Rabois admits he was mediocre at hiring strangers early in his career but excellent at spotting talent in people he already knew. David Sacks pushed him to demonstrate leadership leverage, leading him to recruit underutilized talent within PayPal. Over time he developed techniques for assessing strangers.

Ruthless Referencing and Interview Tactics

Actionable referencing techniques: do 20 references per senior hire, never stop until you hit a negative reference, and frame questions correctly. Ask candidates what they would change if they were CEO of their current company, then probe why they could not persuade leadership.

Barrels and Ammunition Framework

The number of independent initiatives a company can pursue equals its number of “barrels.” PayPal had 12-17 among 250 people. Most companies have two. The smoothie test story illustrates how a barrel is someone who delivers outcomes regardless of obstacles.

Attracting Top Talent

Sell the mission, but more specifically convince candidates that their unique skill matches the company’s biggest blocker.

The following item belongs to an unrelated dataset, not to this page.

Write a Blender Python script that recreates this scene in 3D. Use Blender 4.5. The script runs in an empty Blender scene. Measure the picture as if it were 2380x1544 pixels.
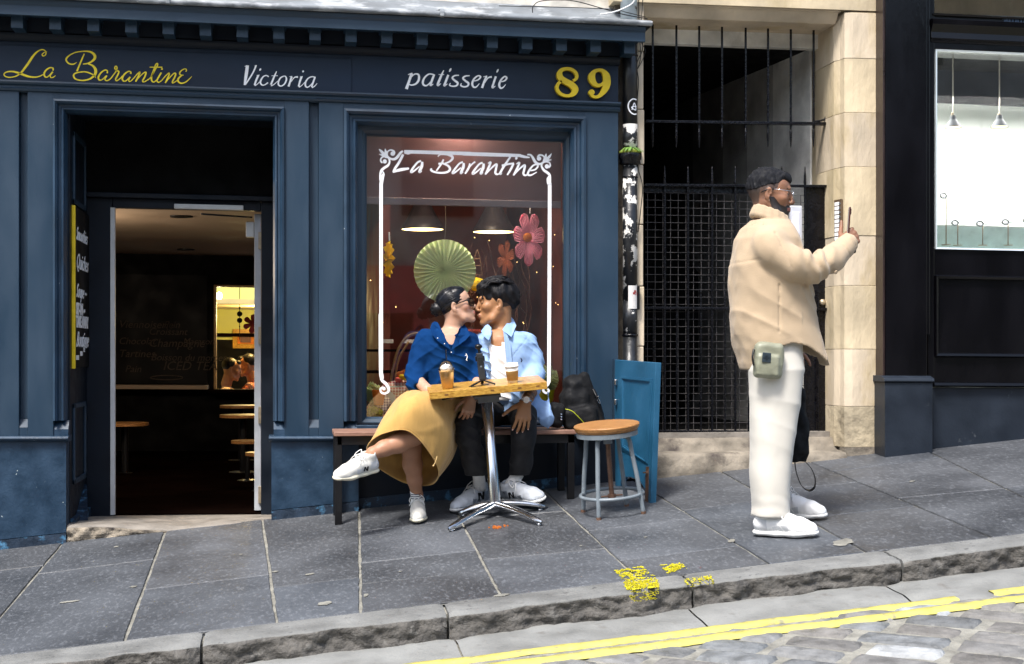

Build on undiscovered talent rather than competing for known quantities — younger people with less data are harder for conventional hiring to evaluate, creating alpha.

The Bar Raiser: Pushing When Winning

Success breeds complacency. The CEO’s job is to push hardest when things are going well. Top performers actually lose morale when organizations coast. Rabois and Chesky share this philosophy — performance feedback lands better during winning periods.

AI and the Future of Careers

AI will radically reorient careers. Intellectual curiosity is the best defense — CMOs at top companies are the biggest AI power users. The traditional PM role is dissolving because roadmaps cannot keep pace with weekly capability changes in foundation models.

The Product Triad Is Merging

PMs, engineers, and designers are converging into a single role centered on business judgment — knowing what to build and why. Engineers with commercial instincts become extraordinarily valuable. One engineering director at Ramp ships as much code personally as his 20-person team by using AI as a second team.

Don’t Talk to Customers

Consumer purchase decisions are subconscious; customer feedback is not just unhelpful but actively misleading. Rabois uses the luxury car analogy — buyers never state the real reason they purchased. Enterprise with identifiable decision-makers is the exception. Trust your foundational insight and pressure-test its logic instead.

AI Content, Design, and Cutting Through the Clutter

AI-generated content will surpass human content, but there will be a binary split: curated human-provenance content and algorithmically ranked best-of-any-source content. Design remains a key differentiator — not as a separate discipline but as the art of storytelling and framing that cuts through noise.

Signals of Great Startups

Three signals: (1) extraordinary operating tempo — problems solved between board meetings; (2) increasing talent density over time; (3) a hiring philosophy that develops leaders internally rather than importing senior executives. Accumulating advantages must be articulable from day one, even if not yet demonstrated.

Lightning Round

Book recommendation: The Upside of Stress by Kelly McGonigal — more stress leads to greater happiness, health, and wealth. Favorite show: Nuremberg for its historical lessons. Product: Eight Sleep for prioritizing sleep. Life motto: “No days off” — inspired by Bill Belichick — applied to both work and fitness with zero exceptions.